• [JOB]: Pictures stay out of the copy; restate everything else in the material exactly.
## Begin
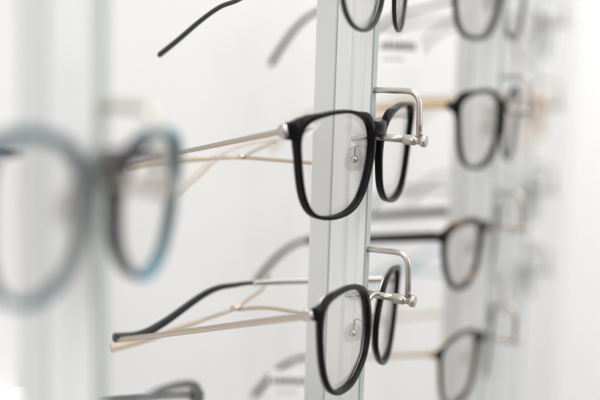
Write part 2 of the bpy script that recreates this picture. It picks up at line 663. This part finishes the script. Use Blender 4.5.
def nose_pad(t, side, shape_round, k, z=-1.0, x=7.3):
    if shape_round:
        z -= 3.0
    bm = bmesh.new()
    c = Vector((side * x, -9.0, z))
    # oval silicone pad, turned so its face looks at the bridge line
    seg = 20
    ax1 = Vector((side * .18, .0, .98)).normalized() if shape_round else Vector((side * .30, .10, .95)).normalized()
    nrm = Vector((side * .78, .60, -.08)).normalized()
    ax2 = nrm.cross(ax1).normalized()
    h1, h2 = (5.4, 5.0) if shape_round else (7.0, 4.4)
    rings = []
    for f, q in ((.80, -1.0), (.94, -.7), (1, 0), (.94, .7), (.80, 1.0), (.66, .75)):
        ring = []
        for i in range(seg):
            a = 2 * math.pi * i / seg
            ca, sa = math.cos(a), math.sin(a)
            px = 2.0 if shape_round else 2.9
            x_ = math.copysign(abs(ca) ** (2 / px), ca)
            y_ = math.copysign(abs(sa) ** (2 / px), sa)
            ring.append(bm.verts.new((c + ax1 * h1 * f * y_ + ax2 * h2 * f * x_ * (1 - .18 * y_) + nrm * q) * MM))
        rings.append(ring)
    for A, B in zip(rings, rings[1:]):
        for i in range(seg):
            bm.faces.new((A[i], A[(i + 1) % seg], B[(i + 1) % seg], B[i]))
    bm.faces.new(rings[0])
    bm.faces.new(rings[-1])
    pad = link('nose_pad', bm, 'pad', t)
    bm = bmesh.new()
    at_rim = Vector((side * 8.0, -2.2, z + 6.0))
    pts = catmull([at_rim, at_rim + Vector((side * .1, -3.6, 1.0)), at_rim + Vector((side * .9, -5.6, .2)),
                   c + nrm * 1.2 + Vector((0, 0, 2.0)), c + nrm * 1.5], 5)
    tube(bm, pts, .5, 8)
    ball(bm, c + nrm * 1.3, 1.9)
    link('pad_arm', bm, 'silver', pad)


def temple(t, pts, r_metal, split, tip_r, m_metal, m_tip, hinge_mat, side, flat=True, hs=.78):
    """pts: local (x, y, z) millimetre points from hinge to end; split = index where the tip sleeve begins"""
    body = catmull(pts[:split + 1], 8)
    bm = bmesh.new()
    n = len(body) - 1
    rad = []
    for i in range(n + 1):
        f = i / n
        ru = r_metal[0] * (1 - f) + r_metal[1] * f
        rad.append((ru * (.72 if flat else 1), ru))
    tube(bm, body, rad, 14)
    tp = link('temple', bm, m_metal, t)
    if split < len(pts) - 1:
        full = catmull(pts[split - 1 if split else 0:], 8)
        full = full[6:] if split else full
        bm = bmesh.new()
        n = len(full) - 1
        rad = []
        for i in range(n + 1):
            f = i / n
            ru = tip_r[0] * (1 - f) + tip_r[1] * f
            if i == n:
                ru *= .55
            rad.append((ru * .72, ru))
        tube(bm, full, rad, 14)
        link('temple_tip', bm, m_tip, tp)
    # hinge block and knuckle
    bm = bmesh.new()
    h = Vector(pts[0])
    dr = (Vector(pts[1]) - h).normalized()
    tube(bm, [h - dr * 2.6, h - dr * 2.1, h + dr * 1.6, h + dr * 3.0], [(1.9 * hs, 2.5 * hs), (1.9 * hs, 2.7 * hs), (1.8 * hs, 2.6 * hs), (1.1 * hs, 1.7 * hs)], 16)
    tube(bm, [h + Vector((-side * 1.2, -1.5, -2.6)), h + Vector((-side * 1.2, -1.5, 2.6))], 1.1, 12, up=Vector((0, 1, 0)))
    link('hinge', bm, hinge_mat, tp)
    return tp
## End
• [OUTPUT OF THE EXERCISE]:
Write part 2 of the bpy script that recreates this picture. It picks up at line 663. This part finishes the script. Use Blender 4.5.
def nose_pad(t, side, shape_round, k, z=-1.0, x=7.3):
    if shape_round:
        z -= 3.0
    bm = bmesh.new()
    c = Vector((side * x, -9.0, z))
    # oval silicone pad, turned so its face looks at the bridge line
    seg = 20
    ax1 = Vector((side * .18, .0, .98)).normalized() if shape_round else Vector((side * .30, .10, .95)).normalized()
    nrm = Vector((side * .78, .60, -.08)).normalized()
    ax2 = nrm.cross(ax1).normalized()
    h1, h2 = (5.4, 5.0) if shape_round else (7.0, 4.4)
    rings = []
    for f, q in ((.80, -1.0), (.94, -.7), (1, 0), (.94, .7), (.80, 1.0), (.66, .75)):
        ring = []
        for i in range(seg):
            a = 2 * math.pi * i / seg
            ca, sa = math.cos(a), math.sin(a)
            px = 2.0 if shape_round else 2.9
            x_ = math.copysign(abs(ca) ** (2 / px), ca)
            y_ = math.copysign(abs(sa) ** (2 / px), sa)
            ring.append(bm.verts.new((c + ax1 * h1 * f * y_ + ax2 * h2 * f * x_ * (1 - .18 * y_) + nrm * q) * MM))
        rings.append(ring)
    for A, B in zip(rings, rings[1:]):
        for i in range(seg):
            bm.faces.new((A[i], A[(i + 1) % seg], B[(i + 1) % seg], B[i]))
    bm.faces.new(rings[0])
    bm.faces.new(rings[-1])
    pad = link('nose_pad', bm, 'pad', t)
    bm = bmesh.new()
    at_rim = Vector((side * 8.0, -2.2, z + 6.0))
    pts = catmull([at_rim, at_rim + Vector((side * .1, -3.6, 1.0)), at_rim + Vector((side * .9, -5.6, .2)),
                   c + nrm * 1.2 + Vector((0, 0, 2.0)), c + nrm * 1.5], 5)
    tube(bm, pts, .5, 8)
    ball(bm, c + nrm * 1.3, 1.9)
    link('pad_arm', bm, 'silver', pad)


def temple(t, pts, r_metal, split, tip_r, m_metal, m_tip, hinge_mat, side, flat=True, hs=.78):
    """pts: local (x, y, z) millimetre points from hinge to end; split = index where the tip sleeve begins"""
    body = catmull(pts[:split + 1], 8)
    bm = bmesh.new()
    n = len(body) - 1
    rad = []
    for i in range(n + 1):
        f = i / n
        ru = r_metal[0] * (1 - f) + r_metal[1] * f
        rad.append((ru * (.72 if flat else 1), ru))
    tube(bm, body, rad, 14)
    tp = link('temple', bm, m_metal, t)
    if split < len(pts) - 1:
        full = catmull(pts[split - 1 if split else 0:], 8)
        full = full[6:] if split else full
        bm = bmesh.new()
        n = len(full) - 1
        rad = []
        for i in range(n + 1):
            f = i / n
            ru = tip_r[0] * (1 - f) + tip_r[1] * f
            if i == n:
                ru *= .55
            rad.append((ru * .72, ru))
        tube(bm, full, rad, 14)
        link('temple_tip', bm, m_tip, tp)
    # hinge block and knuckle
    bm = bmesh.new()
    h = Vector(pts[0])
    dr = (Vector(pts[1]) - h).normalized()
    tube(bm, [h - dr * 2.6, h - dr * 2.1, h + dr * 1.6, h + dr * 3.0], [(1.9 * hs, 2.5 * hs), (1.9 * hs, 2.7 * hs), (1.8 * hs, 2.6 * hs), (1.1 * hs, 1.7 * hs)], 16)
    tube(bm, [h + Vector((-side * 1.2, -1.5, -2.6)), h + Vector((-side * 1.2, -1.5, 2.6))], 1.1, 12, up=Vector((0, 1, 0)))
    link('hinge', bm, hinge_mat, tp)
    return tp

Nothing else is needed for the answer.